Actions at Meetings of Stockholders; Special Meeting of Stockholders and Advance Notice Requirements for Stockholder Proposals. Our Certificate of Incorporation and Bylaws require that any action required or permitted to be taken by our stockholders must be effected at a duly called annual or special meeting of the stockholders and may not be effected by a consent in writing. Our Certificate of Incorporation and Bylaws also provide that special meetings of stockholders may be called from time to time only by a majority of our board of directors, our president, chief executive officer or the chairman of the board for the purpose specified in the notice of meeting. In addition, the Bylaws provide that candidates for director may be nominated and other business brought before an annual meeting only by the Board of Directors or by a stockholder who gives written notice to us not less than 90 days, nor more than 120 days, prior to the first anniversary of the preceding year’s annual meeting, subject to certain exceptions. Such stockholder’s notice must set forth certain information required by the Bylaws. These provisions may have the effect of deterring unsolicited offers to acquire our company or delaying stockholder actions, even if they are favored by the holders of a majority of our outstanding voting securities.

 

Supermajority Voting for Amendments to Our Governing Documents.
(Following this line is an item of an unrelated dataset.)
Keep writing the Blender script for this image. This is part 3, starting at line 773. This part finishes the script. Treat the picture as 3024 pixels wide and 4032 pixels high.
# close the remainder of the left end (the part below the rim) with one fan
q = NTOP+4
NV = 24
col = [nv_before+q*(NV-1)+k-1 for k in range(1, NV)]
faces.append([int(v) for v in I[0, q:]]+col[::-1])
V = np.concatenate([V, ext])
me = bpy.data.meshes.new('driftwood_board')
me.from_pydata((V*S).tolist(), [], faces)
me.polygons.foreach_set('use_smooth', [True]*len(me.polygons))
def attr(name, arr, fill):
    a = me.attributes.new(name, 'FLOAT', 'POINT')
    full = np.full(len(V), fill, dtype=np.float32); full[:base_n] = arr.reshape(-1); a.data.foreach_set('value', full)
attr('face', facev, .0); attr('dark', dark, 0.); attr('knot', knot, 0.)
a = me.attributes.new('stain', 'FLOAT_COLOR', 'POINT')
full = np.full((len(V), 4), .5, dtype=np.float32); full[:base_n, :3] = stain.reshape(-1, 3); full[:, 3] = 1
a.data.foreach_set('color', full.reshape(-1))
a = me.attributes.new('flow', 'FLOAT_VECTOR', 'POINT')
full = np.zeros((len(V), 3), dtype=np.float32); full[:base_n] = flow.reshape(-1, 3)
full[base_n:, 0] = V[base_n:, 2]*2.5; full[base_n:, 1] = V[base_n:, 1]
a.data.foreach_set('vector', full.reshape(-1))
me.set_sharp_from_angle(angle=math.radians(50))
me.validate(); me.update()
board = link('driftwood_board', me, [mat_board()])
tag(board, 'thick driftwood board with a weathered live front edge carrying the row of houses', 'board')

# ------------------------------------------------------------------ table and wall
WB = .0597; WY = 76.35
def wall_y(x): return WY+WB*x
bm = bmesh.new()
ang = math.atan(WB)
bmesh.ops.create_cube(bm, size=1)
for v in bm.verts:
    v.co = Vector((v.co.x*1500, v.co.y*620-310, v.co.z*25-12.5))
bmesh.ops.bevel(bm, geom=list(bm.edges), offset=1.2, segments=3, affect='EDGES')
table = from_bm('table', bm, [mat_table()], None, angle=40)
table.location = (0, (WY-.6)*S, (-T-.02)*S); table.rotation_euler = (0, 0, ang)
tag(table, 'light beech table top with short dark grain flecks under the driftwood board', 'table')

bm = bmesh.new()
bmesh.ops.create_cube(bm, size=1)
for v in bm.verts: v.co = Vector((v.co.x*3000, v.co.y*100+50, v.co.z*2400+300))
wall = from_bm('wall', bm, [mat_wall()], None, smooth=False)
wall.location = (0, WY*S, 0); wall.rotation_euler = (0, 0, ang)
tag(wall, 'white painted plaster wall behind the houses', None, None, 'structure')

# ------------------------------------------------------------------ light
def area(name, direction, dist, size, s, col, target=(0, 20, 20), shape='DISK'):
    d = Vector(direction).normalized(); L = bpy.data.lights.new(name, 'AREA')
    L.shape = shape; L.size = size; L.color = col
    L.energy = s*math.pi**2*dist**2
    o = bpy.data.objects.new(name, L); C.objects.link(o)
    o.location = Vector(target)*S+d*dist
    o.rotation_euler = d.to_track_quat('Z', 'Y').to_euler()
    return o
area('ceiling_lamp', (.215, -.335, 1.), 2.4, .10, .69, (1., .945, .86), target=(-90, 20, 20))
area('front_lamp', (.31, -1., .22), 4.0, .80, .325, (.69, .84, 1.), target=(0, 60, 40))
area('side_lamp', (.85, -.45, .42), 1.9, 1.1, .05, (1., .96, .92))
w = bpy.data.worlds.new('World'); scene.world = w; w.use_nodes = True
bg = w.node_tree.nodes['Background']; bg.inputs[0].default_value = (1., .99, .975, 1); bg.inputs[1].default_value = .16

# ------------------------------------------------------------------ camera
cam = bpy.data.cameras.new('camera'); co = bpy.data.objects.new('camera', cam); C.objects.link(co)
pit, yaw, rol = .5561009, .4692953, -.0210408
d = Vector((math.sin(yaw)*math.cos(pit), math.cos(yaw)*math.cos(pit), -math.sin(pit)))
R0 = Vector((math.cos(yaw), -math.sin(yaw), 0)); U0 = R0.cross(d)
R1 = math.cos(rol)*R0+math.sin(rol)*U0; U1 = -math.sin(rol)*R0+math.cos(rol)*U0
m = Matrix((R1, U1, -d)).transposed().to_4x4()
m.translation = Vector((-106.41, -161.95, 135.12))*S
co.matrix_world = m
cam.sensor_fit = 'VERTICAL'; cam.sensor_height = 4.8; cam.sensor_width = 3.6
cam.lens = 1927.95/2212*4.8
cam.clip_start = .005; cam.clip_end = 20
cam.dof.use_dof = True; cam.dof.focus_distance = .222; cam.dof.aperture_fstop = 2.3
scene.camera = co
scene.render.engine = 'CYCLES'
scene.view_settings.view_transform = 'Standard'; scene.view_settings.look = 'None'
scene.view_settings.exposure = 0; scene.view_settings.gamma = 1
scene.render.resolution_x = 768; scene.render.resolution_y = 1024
Amendments to certain provisions our Certificate of Incorporation relating to our board of directors, actions of stockholders, director liability, choice of forum and amendments to our Certificate of Incorporation will require the affirmative vote of at least 66 2/3% of the voting power of all shares of our capital stock then outstanding. Our Certificate of Incorporation provides that the board of directors is expressly authorized to adopt, amend or repeal our Bylaws and that our stockholders may amend our Bylaws only with the approval of at least 66 2/3% of the voting power of all shares of our capital stock then outstanding.

 

Choice of Forum. Our Certificate of Incorporation provides that, subject to certain exceptions, the Court of Chancery of the State of Delaware will be the exclusive forum for any claim, including any derivative claim, (i) that is based upon a violation of a duty by a current or former director or officer or stockholder in such capacity or (ii) as to which the Delaware General Corporation Law, or any other provision of Title 8 of the Delaware Code, confers jurisdiction upon the Court of Chancery. Additionally, our Certificate of Incorporation provides that the federal district courts of the United States of America shall be the exclusive forum for the resolution of any complaint asserting a cause of action arising under the Securities Act of 1933.

 

Listing on the Nasdaq Capital Market

 

Shares of Common Stock are listed on the Nasdaq Capital Market under the symbol “MOVE.”